# START OF DATA BLOCK

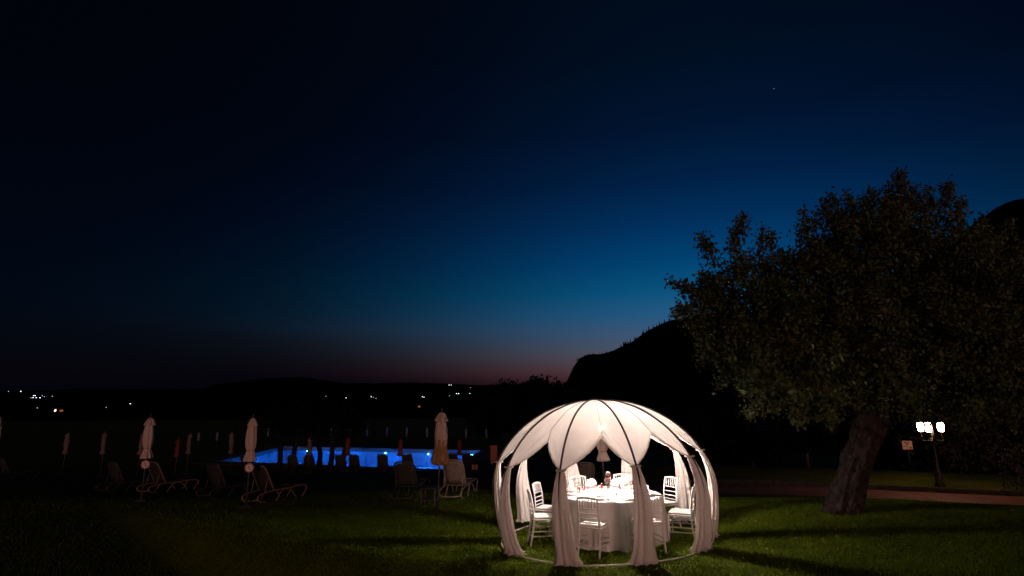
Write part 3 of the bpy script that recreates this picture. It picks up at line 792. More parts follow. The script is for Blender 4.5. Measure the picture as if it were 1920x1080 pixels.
midl = [(470, 'far below the second tagged parasol'), (556, 'under the twin trees before the pool'), (584, 'just right of the pale parasol at the pool'), (668, 'in the dark before the middle of the pool'),
        (645, 'beside the trees in front of the pool'), (722, 'left of the rust parasol before the pool'), (770, 'right of the rust parasol before the pool'), (852, 'left of the slim rust parasol by the pool corner'), (880, 'right of the slim rust parasol by the pool corner')]
for px, lab in midl:
    d = ray(px, 860); y = 34.0 + (px % 7) * .3; x = d.x / d.y * y
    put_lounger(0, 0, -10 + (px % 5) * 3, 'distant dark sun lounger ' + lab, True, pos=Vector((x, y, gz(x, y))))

# ------------------------------------------------------------------ closed parasols
def para_meshes(m, seed, simple=False, sleeve=None):
    rs = random.Random(seed); ph = rs.uniform(0, 6)
    n = 32 if not simple else 16
    fn = lambda r, z, a: r * (1 + .20 * math.sin(a * 8 + ph + z * 1.5) + .10 * math.sin(a * 3 + ph * 2 + z * 3))
    cap = MB(); cap.lathe([(.012, 2.30), (.05, 2.285), (.10, 2.22), (.135, 2.14), (.158, 2.085), (.145, 2.083), (.09, 2.14)], n, fn=lambda r, z, a: r * (1 + .16 * math.cos(a * 4 + ph)))
    body = [(.045, 2.2), (.085, 2.10), (.10, 1.95), (.115, 1.75), (.12, 1.55), (.105, 1.36), (.075, 1.25), (.095, 1.15), (.13, 1.0), (.14, .93), (.10, .90), (.05, .95)]
    body = [(r * 1.14, 2.3 - (2.3 - z) * .82) for r, z in body]
    b = MB(); b.lathe(body, n, fn=fn)
    # ragged lower edge
    return cap.mesh('top_flap', m), b.mesh('canopy', m)
PP = {}
mb = MB(); mb.tube([(0, 0, 0), (0, 0, 2.36)], .019, 8); MESH_POLE = mb.mesh('pole', M_pole)
mb = MB(); mb.lathe([(0, 0), (.17, 0), (.17, .03), (.15, .045), (.04, .05), (.035, .25), (0, .25)], 20); MESH_BASE = mb.mesh('base', M_concrete)
mb = MB(); mb.tube([(.088 * math.cos(t), .088 * math.sin(t), 1.44) for t in np.linspace(0, 6.2832, 17)], .012, 6); MESH_STRAP = mb.mesh('tie_strap', M_para_brown)
mb = MB(); mb.lathe([(.0, 2.36), (.018, 2.36), (.022, 2.39), (.010, 2.41), (.0, 2.415)], 10); MESH_FIN = mb.mesh('finial', M_pole)
def parasol(px, py_top, label, key, m, hgt=2.36, depth=None, lean=0.0, group='closed parasols across the lawn', simple=False, extra=None):
    if key not in PP: PP[key] = para_meshes(m, hash(key) % 97 if not isinstance(key, int) else key, simple)
    d = ray(px, py_top)
    if depth is None:
        best = None
        for y in np.arange(12, 95, .1):
            t = y / d.y; e = abs(EYE + d.z * t - (gz(d.x * t, y) + hgt))
            if best is None or e < best[0] - 1e-4: best = (e, y)
        y = best[1]
    else: y = depth
    t = y / d.y; x = d.x * t; z = gz(x, y)
    hs = (EYE + d.z * t - z) / 2.36
    if depth is not None: hs = min(max(hs, .8), 1.25)
    else: hs = hgt / 2.36
    r = empty('closed_parasol', (x, y, z), random.uniform(0, 6), label, 'parasol', group)
    r.scale = (1, 1, hs)
    r.rotation_mode = 'QUATERNION'
    r.rotation_quaternion = Matrix.Rotation(lean, 3, 'Y').to_quaternion() @ Matrix.Rotation(random.uniform(0, 6), 3, 'Z').to_quaternion()
    for nm, me in (('pole', MESH_POLE), ('base', MESH_BASE), ('top_flap', PP[key][0]), ('canopy', PP[key][1]), ('tie_strap', MESH_STRAP), ('finial', MESH_FIN)):
        o = bpy.data.objects.new(nm, me); C.objects.link(o); o.parent = r
        if nm == 'canopy' and extra == 'tan': o.data = PP[key][1]
    return r
def round_tag(par, dxpx=0):
    """round number plate hung on the pole under the canvas"""
    r = empty('parasol_tag', par.location + Vector((0, -.16, .0)), 0)
    return r
p1 = parasol(283, 779, 'tall closed parasol with round tag standing at far left beside two loungers', 11, M_para, depth=18.2)
p2 = parasol(475, 779, 'tall closed parasol with round tag left of the blue pool', 12, M_para, depth=17.0)
p3 = parasol(823, 768, 'tallest closed parasol, tan in its lower half, in front of the pool', 13, M_para, depth=14.6, lean=.03)
p4 = parasol(1128, 789, 'closed parasol with ragged hem seen through the opening of the dome', 14, M_para, depth=15.6, lean=-.01)
p0 = parasol(-2, 775, 'closed parasol cut off by the left edge of the picture', 15, M_para, depth=19.0)
# tan lower half on the tall parasol
mb = MB(); mb.lathe([(.135, 1.66), (.140, 1.58), (.130, 1.50), (.155, 1.38), (.185, 1.24), (.20, 1.16), (.16, 1.08), (.10, 1.06)], 40, fn=lambda r, z, a: r * (1 + .15 * math.sin(a * 7 + z * 2) + .12 * math.sin(a * 3 + 1)))
mb.build('lower_canvas', M_para_brown, p3)['label'] = 'tan sagging lower canvas'
for o_, s_ in ((p1, 0), (p2, 1)):
    # round plate with a ring and printed strokes, facing the camera, fixed to the pole
    q = o_.rotation_quaternion
    az = math.atan2(o_.location.x, o_.location.y)
    inv = q.inverted()
    base = inv @ (Matrix.Rotation(-az, 3, 'Z') @ Vector((0, -.07, 0)))
    rot = inv @ Matrix.Rotation(-az, 3, 'Z').to_quaternion() @ Matrix.Rotation(R(90), 3, 'X').to_quaternion()
    def disc(name, mb_, m_, off):
        o = mb_.build(name, m_, o_, False); o.rotation_mode = 'QUATERNION'; o.rotation_quaternion = rot
        o.location = base * (1 + off / .07) + Vector((0, 0, 1.0)); return o
    mb = MB(); mb.lathe([(0, -.006), (.115, -.006), (.115, .006), (0, .006)], 28); tg_ = disc('round_tag', mb, mat('tag_face', (.75, .58, .54), .5), 0)
    mb = MB(); a_ = np.linspace(0, 2 * math.pi, 33)
    vs_ = [(r_ * math.cos(t), r_ * math.sin(t), .0065) for t in a_[:-1] for r_ in (.088, .108)]
    mb.add(vs_, [(2 * k, 2 * k + 1, (2 * k + 3) % 64, (2 * k + 2) % 64) for k in range(32)])
    rg = mb.build('tag_print', M_redp, tg_, False)
    mb = MB()
    for (cx, cy, wx, wy, an) in ((0, 0, .012, .13, .5), (-.03, .02, .012, .07, -.3), (.03, -.025, .012, .07, -.7), (.0, .035, .06, .012, 0), (0, -.035, .05, .012, .2)):
        mb.box((cx, cy, .0075), (wx, wy, .001), Matrix.Rotation(an, 3, 'Z'))
    mb.build('tag_print', M_black, tg_, False)
mids = [(127, 809, 'm', 'dim closed parasol farthest left in the middle row'), (199, 809, 'm', 'dim closed parasol second from left in the middle row'), (266, 810, 'm', 'dim closed parasol just behind the far left tall one'),
        (357, 811, 'm', 'dim closed parasol in the middle row between the two tagged ones'), (438, 809, 'm', 'dim closed parasol at the left tip of the pool'),
        (470, 812, 'm', 'dim closed parasol half hidden behind the second tagged one'), (583, 819, 'm', 'brownish closed parasol in front of the left part of the pool'), (651, 820, 'r', 'rust coloured closed parasol between the dark trees and the middle of the pool'),
        (751, 822, 'r', 'rust red closed parasol in front of the middle of the pool'), (863, 828, 'r', 'slim rust red closed parasol in front of the right part of the pool'), (334, 822, 'r', 'small reddish closed parasol left of centre of the left lawn')]
for k, (px, py, kk, lab) in enumerate(mids):
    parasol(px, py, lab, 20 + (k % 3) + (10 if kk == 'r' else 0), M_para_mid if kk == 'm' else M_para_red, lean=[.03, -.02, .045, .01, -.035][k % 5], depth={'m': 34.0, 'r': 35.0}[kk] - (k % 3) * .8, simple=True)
fars = [(373, 817, 'left of the pool, next to the reddish one'), (408, 811, 'left of the pool, slim and pale'), (504, 801, 'leftmost behind the pool'), (586, 799, 'behind the first dark tree crown'), (622, 799, 'behind the second dark tree crown'), (658, 799, 'behind the pool, third from the trees'),
        (689, 800, 'behind the pool left of its first right hand lamp'), (726, 800, 'behind the pool above the middle lamp'), (763, 800, 'behind the pool between two lamps'), (801, 801, 'behind the pool above its brightest lamp'),
        (838, 802, 'behind the pool, just right of the tallest parasol'), (874, 803, 'behind the right part of the pool'), (912, 803, 'beyond the right corner of the pool')]
for k, (px, py, lab) in enumerate(fars):
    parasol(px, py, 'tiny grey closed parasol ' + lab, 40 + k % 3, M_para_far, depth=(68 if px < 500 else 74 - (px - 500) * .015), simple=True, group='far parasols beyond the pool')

# side table beside the tallest parasol
p = on_ground(806, 948)
st = empty('side_table', p, R(-8), 'small dark box shaped side table under the tallest parasol', 'side table')
M_st = mat('side_table_resin', (.025, .02, .018), .6, .1, 8, .1)
MB().box((0, 0, .44), (.42, .42, .03), bev=.01).build('tabletop', M_st, st, False)
for sx in (-.18, .18):
    for sy in (-.18, .18): MB().box((sx, sy, .2125), (.04, .04, .425), bev=.006).build('leg', M_st, st, False)
MB().box((0, 0, .14), (.34, .34, .02), bev=.005).build('shelf', M_st, st, False)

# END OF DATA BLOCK

■ **PROBLEM DETAILS**
Give back exactly the lines from the first line of the data through the line with "d = ray(px, 860);", pictures excluded.

■ **RESULT OF THIS TASK**
Write part 3 of the bpy script that recreates this picture. It picks up at line 792. More parts follow. The script is for Blender 4.5. Measure the picture as if it were 1920x1080 pixels.
midl = [(470, 'far below the second tagged parasol'), (556, 'under the twin trees before the pool'), (584, 'just right of the pale parasol at the pool'), (668, 'in the dark before the middle of the pool'),
        (645, 'beside the trees in front of the pool'), (722, 'left of the rust parasol before the pool'), (770, 'right of the rust parasol before the pool'), (852, 'left of the slim rust parasol by the pool corner'), (880, 'right of the slim rust parasol by the pool corner')]
for px, lab in midl:
    d = ray(px, 860); y = 34.0 + (px % 7) * .3; x = d.x / d.y * y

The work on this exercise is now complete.